*WHAT IS BEING ASKED*:
How many lines in these records hold the string "finishes"? Reply with the number alone.

** start ENTRIES **

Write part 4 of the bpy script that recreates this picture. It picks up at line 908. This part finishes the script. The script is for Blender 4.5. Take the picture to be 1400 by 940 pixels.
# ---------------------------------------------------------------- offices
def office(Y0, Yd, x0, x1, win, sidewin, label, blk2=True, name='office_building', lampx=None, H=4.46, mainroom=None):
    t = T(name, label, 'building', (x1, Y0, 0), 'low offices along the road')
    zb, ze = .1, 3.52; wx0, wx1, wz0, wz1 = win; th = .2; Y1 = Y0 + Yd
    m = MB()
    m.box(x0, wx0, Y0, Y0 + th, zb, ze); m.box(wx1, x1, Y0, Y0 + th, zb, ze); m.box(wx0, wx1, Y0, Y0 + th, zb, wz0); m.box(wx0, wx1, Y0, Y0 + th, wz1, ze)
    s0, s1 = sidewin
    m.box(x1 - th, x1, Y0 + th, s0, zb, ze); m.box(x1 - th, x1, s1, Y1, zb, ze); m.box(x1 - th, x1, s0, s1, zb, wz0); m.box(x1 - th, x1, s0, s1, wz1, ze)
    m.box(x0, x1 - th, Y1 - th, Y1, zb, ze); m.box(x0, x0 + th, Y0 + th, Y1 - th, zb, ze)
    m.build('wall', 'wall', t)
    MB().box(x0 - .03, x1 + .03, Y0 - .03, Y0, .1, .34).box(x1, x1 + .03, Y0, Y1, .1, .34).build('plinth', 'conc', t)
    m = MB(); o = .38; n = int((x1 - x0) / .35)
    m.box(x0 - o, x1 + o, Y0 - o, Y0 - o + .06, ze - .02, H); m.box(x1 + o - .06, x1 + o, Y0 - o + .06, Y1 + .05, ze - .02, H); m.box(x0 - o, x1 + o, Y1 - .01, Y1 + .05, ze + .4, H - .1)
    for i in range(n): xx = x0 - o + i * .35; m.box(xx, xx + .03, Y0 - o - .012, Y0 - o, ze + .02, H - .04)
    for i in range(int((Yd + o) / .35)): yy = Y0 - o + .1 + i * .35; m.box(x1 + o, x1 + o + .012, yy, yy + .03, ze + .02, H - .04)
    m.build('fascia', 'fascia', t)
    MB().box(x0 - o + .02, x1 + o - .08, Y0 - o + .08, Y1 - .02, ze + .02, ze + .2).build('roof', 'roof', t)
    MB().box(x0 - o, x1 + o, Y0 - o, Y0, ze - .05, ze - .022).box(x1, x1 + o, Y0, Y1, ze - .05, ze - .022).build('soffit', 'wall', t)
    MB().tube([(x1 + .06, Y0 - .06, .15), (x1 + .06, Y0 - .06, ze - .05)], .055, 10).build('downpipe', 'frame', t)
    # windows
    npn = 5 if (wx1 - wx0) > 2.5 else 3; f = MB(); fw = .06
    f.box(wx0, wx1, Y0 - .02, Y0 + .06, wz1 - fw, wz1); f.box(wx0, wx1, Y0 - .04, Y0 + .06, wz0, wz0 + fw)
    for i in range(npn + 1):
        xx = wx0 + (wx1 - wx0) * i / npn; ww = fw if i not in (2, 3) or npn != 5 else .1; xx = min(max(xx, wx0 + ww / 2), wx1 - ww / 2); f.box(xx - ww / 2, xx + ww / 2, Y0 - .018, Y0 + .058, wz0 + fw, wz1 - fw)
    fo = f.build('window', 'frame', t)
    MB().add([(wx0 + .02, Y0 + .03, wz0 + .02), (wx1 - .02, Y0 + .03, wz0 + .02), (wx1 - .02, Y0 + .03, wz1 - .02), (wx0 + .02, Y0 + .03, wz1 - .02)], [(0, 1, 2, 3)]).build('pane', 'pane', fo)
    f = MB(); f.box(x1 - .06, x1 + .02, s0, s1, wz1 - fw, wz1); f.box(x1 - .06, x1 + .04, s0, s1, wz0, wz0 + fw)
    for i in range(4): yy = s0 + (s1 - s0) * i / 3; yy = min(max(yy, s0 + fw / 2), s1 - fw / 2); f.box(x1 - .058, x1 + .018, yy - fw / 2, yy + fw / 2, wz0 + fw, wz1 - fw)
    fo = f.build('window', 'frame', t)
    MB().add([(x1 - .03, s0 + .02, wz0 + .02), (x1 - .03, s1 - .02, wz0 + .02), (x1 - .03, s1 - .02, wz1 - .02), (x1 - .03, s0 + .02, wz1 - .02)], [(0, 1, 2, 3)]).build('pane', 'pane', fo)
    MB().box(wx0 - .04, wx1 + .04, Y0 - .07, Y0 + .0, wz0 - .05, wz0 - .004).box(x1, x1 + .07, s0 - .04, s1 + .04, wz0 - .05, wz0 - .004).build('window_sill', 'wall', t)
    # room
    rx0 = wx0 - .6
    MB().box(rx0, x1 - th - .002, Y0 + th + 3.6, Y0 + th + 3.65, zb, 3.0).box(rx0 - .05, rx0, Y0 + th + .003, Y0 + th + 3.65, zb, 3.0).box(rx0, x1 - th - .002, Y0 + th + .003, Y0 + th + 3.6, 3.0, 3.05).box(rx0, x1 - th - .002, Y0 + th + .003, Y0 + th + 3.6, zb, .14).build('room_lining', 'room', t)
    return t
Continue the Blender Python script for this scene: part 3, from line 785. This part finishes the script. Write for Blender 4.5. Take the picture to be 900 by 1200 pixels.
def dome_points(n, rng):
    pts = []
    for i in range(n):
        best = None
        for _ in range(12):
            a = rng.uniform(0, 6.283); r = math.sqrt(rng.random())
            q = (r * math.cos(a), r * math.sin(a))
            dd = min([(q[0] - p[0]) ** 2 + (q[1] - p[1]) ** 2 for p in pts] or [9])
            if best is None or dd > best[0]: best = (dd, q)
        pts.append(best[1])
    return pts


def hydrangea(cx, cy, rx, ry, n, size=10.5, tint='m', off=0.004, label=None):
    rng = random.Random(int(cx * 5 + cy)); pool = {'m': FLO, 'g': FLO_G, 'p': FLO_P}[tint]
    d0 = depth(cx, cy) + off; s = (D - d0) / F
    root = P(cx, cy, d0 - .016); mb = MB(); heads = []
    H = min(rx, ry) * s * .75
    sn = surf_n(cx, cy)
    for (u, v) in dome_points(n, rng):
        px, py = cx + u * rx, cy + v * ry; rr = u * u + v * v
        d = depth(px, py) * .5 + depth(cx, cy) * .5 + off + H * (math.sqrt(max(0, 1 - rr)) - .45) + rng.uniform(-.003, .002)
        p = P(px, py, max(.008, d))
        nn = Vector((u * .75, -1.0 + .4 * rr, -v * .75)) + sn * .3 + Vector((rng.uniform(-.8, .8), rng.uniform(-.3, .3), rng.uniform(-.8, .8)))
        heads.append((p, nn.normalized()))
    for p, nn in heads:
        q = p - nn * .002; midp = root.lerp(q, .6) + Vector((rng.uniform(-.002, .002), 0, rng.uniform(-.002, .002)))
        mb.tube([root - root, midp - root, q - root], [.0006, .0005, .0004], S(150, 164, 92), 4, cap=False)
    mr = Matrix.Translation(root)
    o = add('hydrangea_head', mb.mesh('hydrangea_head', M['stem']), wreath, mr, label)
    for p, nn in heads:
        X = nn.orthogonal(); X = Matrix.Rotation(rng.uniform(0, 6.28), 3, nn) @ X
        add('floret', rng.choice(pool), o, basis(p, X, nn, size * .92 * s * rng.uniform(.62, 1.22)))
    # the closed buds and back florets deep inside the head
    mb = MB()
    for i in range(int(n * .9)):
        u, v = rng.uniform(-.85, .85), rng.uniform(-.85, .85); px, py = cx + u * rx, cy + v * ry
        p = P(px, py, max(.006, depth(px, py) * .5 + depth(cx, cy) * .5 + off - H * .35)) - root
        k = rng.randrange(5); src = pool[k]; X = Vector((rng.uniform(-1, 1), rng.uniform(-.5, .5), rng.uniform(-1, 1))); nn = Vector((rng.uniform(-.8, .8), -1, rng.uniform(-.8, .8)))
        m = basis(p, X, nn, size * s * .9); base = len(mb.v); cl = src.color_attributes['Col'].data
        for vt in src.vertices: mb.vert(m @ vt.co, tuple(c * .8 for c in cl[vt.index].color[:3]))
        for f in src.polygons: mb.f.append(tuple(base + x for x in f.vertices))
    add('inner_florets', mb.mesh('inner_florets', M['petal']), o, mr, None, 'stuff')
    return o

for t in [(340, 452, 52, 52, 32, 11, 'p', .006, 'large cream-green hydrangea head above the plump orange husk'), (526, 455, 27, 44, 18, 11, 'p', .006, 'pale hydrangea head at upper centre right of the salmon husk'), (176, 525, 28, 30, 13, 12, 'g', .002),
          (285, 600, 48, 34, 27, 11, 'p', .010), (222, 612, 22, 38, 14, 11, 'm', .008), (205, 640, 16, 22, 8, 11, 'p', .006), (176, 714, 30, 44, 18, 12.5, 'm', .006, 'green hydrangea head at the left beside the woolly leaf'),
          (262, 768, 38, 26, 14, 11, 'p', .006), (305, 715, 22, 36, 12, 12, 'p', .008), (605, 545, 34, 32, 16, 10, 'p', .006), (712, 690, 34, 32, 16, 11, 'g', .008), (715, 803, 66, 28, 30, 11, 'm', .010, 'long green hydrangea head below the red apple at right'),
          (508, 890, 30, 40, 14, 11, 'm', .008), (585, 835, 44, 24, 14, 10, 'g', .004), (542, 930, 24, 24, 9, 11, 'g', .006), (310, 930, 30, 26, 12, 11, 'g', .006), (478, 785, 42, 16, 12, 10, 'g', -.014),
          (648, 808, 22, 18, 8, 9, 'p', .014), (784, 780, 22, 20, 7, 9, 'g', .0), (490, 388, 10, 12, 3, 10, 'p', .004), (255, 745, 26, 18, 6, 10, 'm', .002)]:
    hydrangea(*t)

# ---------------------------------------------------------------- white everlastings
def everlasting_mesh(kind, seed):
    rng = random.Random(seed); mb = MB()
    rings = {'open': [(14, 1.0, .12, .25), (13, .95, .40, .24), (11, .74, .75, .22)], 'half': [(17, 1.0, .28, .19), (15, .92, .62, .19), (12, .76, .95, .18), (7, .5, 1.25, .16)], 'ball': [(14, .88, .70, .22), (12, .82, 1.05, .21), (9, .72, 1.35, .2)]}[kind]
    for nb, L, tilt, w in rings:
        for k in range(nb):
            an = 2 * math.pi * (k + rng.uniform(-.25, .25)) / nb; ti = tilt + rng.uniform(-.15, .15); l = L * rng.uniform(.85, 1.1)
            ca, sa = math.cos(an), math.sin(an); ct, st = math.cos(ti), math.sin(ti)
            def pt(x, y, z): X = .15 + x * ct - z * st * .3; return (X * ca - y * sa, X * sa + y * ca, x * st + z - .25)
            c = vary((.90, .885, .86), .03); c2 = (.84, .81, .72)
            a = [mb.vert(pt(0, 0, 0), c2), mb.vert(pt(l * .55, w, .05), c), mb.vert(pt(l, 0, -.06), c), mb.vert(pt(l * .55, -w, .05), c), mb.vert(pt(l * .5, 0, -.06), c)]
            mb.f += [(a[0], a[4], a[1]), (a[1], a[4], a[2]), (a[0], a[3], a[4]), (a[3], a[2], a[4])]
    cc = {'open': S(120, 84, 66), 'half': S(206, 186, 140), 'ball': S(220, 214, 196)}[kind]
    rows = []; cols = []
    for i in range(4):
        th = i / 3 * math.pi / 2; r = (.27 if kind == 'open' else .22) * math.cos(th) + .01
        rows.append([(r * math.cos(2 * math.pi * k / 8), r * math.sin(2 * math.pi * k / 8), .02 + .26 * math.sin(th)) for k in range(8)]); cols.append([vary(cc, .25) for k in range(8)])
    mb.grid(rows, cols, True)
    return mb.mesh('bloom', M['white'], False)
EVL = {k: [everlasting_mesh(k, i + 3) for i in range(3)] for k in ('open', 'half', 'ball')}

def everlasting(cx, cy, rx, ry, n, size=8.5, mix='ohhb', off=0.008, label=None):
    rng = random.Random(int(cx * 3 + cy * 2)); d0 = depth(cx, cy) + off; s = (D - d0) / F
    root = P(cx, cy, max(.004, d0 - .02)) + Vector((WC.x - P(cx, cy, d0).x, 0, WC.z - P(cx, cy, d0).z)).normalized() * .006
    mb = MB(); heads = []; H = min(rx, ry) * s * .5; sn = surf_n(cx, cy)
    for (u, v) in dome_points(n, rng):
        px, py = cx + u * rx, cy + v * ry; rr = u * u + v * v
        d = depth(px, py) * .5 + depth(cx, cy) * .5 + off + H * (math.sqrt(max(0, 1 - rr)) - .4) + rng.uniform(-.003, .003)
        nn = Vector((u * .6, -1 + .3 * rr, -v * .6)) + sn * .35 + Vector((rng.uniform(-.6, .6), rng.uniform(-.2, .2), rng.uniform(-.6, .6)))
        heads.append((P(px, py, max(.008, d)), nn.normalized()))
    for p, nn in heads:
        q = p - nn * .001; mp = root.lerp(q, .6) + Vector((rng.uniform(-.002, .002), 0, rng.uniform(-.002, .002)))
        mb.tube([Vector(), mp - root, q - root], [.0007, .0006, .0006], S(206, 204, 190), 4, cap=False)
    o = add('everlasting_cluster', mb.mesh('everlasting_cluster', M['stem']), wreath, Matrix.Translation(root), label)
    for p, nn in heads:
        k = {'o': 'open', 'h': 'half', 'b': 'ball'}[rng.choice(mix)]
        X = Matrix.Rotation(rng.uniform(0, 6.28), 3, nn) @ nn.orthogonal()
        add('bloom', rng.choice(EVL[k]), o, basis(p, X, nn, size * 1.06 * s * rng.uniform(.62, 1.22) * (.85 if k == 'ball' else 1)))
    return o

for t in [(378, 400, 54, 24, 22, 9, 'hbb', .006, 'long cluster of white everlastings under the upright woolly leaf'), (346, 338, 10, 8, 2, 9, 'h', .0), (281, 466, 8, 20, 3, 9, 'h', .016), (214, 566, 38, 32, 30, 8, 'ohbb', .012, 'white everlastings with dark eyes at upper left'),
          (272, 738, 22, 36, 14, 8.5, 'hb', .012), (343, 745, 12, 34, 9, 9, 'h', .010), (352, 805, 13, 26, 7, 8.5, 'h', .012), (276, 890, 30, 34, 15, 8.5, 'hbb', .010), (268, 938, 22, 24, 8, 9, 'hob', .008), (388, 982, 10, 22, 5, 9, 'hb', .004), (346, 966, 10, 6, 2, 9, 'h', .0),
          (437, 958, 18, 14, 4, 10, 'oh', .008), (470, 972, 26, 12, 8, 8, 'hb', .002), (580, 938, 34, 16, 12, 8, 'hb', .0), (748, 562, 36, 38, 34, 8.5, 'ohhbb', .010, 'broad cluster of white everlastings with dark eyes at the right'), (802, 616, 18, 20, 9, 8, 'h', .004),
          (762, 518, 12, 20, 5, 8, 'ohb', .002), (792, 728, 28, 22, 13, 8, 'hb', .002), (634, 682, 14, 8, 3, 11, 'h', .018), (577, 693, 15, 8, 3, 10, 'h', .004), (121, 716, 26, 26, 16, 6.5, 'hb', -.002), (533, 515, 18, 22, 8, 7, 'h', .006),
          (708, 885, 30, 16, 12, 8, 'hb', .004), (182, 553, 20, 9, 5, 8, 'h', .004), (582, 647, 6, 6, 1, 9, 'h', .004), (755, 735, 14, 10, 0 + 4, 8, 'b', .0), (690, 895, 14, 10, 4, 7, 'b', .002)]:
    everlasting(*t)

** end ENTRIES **

*FINISHED TASK*:
2